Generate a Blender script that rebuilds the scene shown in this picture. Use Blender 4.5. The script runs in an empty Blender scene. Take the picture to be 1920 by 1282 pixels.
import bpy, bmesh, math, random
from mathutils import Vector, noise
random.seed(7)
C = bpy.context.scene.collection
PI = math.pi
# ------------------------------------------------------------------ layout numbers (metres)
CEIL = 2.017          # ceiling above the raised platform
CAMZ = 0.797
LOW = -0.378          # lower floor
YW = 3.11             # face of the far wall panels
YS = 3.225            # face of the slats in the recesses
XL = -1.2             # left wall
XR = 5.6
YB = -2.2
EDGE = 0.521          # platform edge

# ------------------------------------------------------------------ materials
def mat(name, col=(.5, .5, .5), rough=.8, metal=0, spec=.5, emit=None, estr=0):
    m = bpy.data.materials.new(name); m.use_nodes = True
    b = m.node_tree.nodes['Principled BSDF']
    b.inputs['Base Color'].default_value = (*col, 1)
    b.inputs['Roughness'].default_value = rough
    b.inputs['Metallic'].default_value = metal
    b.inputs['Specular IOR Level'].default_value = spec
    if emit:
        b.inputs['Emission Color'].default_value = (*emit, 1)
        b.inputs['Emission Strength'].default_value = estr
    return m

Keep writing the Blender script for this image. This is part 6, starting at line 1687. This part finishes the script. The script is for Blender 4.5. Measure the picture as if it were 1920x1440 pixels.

Goal of the exercise.
Print the lines above, unchanged, from the start of the records to the line with "EDGE = 0.521", including that final line.

Solution to this exercise.
Generate a Blender script that rebuilds the scene shown in this picture. Use Blender 4.5. The script runs in an empty Blender scene. Take the picture to be 1920 by 1282 pixels.
import bpy, bmesh, math, random
from mathutils import Vector, noise
random.seed(7)
C = bpy.context.scene.collection
PI = math.pi
# ------------------------------------------------------------------ layout numbers (metres)
CEIL = 2.017          # ceiling above the raised platform
CAMZ = 0.797
LOW = -0.378          # lower floor
YW = 3.11             # face of the far wall panels
YS = 3.225            # face of the slats in the recesses
XL = -1.2             # left wall
XR = 5.6
YB = -2.2
EDGE = 0.521          # platform edge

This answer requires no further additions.